• [Stated task] Locate all lines with the word "picture". Copy them.

• [Collected material]
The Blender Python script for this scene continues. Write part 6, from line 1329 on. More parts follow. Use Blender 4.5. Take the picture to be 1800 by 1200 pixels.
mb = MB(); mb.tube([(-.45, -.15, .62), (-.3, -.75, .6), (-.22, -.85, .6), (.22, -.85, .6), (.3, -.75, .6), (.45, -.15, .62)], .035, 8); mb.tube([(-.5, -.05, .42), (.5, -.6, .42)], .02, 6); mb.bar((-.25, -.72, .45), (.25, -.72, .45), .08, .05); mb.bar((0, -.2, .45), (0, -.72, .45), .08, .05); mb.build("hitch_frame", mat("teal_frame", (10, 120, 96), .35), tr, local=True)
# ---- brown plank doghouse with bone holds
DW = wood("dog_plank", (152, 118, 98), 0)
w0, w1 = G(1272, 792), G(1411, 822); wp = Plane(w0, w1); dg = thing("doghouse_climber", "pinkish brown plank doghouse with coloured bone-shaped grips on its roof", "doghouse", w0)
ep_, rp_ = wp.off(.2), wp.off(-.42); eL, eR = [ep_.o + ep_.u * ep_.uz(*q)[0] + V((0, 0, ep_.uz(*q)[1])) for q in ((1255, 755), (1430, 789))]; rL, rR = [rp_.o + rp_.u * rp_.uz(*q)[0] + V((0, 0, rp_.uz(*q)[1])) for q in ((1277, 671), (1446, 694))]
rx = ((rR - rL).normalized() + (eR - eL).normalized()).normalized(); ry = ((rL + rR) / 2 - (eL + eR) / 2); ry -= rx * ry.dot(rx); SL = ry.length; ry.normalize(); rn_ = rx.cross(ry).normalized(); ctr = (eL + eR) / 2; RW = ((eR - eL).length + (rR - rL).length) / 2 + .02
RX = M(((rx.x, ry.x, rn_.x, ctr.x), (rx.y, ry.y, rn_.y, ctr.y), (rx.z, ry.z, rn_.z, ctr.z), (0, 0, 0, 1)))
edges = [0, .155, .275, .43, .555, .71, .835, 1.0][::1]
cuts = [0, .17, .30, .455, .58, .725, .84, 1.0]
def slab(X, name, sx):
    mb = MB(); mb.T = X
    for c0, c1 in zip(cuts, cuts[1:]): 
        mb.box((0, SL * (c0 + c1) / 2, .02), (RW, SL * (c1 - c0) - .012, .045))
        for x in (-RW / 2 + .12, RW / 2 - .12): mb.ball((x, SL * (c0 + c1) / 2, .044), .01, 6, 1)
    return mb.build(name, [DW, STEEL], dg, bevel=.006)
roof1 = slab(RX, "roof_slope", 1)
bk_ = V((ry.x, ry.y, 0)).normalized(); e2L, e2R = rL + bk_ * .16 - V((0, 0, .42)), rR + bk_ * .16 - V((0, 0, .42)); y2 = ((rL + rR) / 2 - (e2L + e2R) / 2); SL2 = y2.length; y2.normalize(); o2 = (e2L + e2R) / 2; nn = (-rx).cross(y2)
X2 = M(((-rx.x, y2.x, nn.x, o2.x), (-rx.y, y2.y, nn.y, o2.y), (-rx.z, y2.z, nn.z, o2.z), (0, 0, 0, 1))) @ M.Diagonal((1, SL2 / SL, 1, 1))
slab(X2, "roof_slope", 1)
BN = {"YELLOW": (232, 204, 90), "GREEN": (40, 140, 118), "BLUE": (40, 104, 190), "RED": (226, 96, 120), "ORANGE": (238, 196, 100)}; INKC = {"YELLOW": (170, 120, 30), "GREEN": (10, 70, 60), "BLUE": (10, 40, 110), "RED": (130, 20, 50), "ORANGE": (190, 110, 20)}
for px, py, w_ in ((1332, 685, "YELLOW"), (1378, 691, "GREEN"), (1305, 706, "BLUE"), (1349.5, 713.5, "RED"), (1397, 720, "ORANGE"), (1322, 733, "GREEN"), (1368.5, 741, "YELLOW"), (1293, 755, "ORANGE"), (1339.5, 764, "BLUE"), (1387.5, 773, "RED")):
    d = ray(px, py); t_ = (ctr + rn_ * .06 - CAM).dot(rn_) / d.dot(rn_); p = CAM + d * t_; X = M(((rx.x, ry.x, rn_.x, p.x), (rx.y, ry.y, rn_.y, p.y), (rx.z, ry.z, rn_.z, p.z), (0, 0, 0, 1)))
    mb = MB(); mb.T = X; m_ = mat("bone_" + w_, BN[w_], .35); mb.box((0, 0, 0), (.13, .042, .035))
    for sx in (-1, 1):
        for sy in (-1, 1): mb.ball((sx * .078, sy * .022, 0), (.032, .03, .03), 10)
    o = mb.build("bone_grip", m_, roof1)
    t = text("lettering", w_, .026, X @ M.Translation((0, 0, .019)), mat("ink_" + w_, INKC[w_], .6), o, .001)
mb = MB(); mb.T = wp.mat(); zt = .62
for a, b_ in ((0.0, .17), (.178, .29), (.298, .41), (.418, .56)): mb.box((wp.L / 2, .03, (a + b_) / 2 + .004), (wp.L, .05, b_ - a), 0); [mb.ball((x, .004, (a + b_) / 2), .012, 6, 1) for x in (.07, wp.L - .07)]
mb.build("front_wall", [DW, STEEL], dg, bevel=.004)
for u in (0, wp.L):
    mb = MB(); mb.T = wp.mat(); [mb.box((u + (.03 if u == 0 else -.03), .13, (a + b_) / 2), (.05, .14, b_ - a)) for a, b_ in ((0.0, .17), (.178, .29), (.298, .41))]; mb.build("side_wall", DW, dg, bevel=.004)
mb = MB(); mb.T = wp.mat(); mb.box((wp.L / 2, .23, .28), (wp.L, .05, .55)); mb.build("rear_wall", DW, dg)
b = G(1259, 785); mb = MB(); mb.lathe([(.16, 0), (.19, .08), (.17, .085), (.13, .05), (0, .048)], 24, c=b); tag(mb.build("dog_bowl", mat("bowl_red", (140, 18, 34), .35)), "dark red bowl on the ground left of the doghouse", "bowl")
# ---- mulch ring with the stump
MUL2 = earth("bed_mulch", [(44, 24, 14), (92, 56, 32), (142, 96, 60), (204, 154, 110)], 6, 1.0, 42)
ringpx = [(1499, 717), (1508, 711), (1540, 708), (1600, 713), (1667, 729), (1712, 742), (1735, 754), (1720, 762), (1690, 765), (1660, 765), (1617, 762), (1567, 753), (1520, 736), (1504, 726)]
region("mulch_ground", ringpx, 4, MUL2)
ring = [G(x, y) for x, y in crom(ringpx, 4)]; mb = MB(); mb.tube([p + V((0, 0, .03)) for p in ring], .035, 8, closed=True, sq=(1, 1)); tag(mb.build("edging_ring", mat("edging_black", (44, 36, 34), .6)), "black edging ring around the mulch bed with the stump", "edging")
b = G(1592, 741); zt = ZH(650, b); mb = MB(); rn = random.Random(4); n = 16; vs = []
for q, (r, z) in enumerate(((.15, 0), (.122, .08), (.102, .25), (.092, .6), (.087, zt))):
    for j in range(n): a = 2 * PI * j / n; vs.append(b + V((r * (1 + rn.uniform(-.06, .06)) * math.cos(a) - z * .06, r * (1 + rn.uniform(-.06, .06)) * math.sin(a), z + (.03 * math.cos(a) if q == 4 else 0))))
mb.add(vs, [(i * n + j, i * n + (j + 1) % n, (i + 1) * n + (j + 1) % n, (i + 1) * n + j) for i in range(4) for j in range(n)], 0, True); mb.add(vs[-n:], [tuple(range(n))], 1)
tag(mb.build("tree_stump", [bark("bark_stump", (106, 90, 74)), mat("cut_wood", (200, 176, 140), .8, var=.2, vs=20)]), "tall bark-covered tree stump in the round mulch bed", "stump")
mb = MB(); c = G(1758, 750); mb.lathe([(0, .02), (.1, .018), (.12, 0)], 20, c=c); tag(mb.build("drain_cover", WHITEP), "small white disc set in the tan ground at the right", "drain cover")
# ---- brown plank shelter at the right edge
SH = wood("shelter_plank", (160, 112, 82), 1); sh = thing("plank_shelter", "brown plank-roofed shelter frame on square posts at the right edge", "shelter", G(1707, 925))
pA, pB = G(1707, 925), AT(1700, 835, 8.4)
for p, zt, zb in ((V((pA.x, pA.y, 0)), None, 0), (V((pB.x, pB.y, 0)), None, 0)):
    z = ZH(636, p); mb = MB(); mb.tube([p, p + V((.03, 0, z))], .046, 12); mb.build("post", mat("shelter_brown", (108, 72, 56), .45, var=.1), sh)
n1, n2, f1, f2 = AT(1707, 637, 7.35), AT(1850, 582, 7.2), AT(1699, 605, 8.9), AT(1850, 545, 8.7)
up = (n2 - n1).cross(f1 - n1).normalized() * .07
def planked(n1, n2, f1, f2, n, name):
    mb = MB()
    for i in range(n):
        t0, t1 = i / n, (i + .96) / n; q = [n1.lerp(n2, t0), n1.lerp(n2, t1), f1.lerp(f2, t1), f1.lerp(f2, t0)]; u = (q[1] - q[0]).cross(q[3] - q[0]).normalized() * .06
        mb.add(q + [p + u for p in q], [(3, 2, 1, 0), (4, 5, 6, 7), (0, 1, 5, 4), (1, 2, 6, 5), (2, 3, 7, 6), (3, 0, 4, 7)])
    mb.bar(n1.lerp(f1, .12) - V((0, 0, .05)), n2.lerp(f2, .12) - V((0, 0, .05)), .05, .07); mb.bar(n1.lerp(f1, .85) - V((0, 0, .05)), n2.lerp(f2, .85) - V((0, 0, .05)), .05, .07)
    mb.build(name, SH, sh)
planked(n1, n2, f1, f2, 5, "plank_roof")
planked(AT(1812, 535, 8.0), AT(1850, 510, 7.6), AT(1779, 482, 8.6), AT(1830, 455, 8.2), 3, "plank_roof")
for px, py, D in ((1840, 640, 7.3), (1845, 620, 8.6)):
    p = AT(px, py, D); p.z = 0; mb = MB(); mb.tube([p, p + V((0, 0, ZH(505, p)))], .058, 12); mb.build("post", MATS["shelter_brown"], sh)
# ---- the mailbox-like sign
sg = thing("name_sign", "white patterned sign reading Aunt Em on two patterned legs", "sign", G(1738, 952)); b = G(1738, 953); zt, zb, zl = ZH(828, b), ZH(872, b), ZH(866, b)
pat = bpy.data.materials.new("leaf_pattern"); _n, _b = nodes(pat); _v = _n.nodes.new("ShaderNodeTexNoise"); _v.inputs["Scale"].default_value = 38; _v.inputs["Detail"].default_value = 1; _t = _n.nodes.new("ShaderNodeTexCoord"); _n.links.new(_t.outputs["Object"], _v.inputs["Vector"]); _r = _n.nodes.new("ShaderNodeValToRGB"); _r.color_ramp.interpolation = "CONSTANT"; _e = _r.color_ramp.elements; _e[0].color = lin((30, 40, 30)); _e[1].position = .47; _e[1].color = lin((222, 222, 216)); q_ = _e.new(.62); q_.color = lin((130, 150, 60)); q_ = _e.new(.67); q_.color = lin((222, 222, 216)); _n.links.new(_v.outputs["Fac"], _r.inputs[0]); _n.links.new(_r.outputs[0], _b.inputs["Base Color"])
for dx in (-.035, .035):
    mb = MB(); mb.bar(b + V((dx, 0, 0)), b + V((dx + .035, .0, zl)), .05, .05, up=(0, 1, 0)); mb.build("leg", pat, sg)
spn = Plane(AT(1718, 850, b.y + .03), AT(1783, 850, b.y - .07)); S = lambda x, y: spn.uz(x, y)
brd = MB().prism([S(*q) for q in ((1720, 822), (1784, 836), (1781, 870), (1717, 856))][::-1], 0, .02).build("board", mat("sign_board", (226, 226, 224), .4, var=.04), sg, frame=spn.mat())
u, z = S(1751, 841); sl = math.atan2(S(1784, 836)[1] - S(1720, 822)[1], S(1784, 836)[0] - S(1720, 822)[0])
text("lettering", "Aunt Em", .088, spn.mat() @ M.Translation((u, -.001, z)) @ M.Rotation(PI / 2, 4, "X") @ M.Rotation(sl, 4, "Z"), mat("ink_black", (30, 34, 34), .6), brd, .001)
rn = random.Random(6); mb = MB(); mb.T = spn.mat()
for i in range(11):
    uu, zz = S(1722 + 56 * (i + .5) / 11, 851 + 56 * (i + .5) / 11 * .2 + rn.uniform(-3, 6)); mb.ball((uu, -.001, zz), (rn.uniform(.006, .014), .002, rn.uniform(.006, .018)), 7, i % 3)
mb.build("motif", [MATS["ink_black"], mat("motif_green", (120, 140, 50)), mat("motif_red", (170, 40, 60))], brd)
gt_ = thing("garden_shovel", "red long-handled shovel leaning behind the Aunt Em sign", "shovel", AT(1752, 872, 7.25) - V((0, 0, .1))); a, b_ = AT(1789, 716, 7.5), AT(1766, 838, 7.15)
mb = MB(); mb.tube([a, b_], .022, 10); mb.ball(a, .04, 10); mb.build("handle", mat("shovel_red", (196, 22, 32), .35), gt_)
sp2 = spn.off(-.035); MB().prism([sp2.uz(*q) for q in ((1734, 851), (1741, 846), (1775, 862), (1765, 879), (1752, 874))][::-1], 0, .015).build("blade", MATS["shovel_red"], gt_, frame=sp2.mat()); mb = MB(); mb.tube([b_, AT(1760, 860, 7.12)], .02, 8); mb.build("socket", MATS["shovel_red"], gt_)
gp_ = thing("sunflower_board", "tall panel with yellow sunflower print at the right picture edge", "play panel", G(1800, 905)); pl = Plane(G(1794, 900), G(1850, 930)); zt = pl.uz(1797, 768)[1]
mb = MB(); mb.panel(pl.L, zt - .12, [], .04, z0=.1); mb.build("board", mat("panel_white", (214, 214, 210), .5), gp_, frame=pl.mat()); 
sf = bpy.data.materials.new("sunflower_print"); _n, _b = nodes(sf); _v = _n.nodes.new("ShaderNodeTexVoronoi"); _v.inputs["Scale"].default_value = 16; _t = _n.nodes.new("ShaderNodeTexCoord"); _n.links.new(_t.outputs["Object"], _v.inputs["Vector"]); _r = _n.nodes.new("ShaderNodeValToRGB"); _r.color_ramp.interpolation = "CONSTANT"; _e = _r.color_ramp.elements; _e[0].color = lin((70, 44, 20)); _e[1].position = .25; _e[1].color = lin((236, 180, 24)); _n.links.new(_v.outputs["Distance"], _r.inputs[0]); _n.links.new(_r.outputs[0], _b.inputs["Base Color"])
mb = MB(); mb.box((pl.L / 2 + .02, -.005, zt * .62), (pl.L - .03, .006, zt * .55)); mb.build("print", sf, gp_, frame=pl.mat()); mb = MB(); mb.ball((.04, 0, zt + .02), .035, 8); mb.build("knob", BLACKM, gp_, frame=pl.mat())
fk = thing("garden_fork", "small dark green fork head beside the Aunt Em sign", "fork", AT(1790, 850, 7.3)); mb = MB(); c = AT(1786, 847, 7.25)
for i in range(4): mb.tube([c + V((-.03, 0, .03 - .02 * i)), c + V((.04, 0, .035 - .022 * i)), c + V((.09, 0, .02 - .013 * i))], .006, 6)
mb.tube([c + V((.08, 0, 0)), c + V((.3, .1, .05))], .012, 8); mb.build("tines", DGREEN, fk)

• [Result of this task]
The Blender Python script for this scene continues. Write part 6, from line 1329 on. More parts follow. Use Blender 4.5. Take the picture to be 1800 by 1200 pixels.
gp_ = thing("sunflower_board", "tall panel with yellow sunflower print at the right picture edge", "play panel", G(1800, 905)); pl = Plane(G(1794, 900), G(1850, 930)); zt = pl.uz(1797, 768)[1]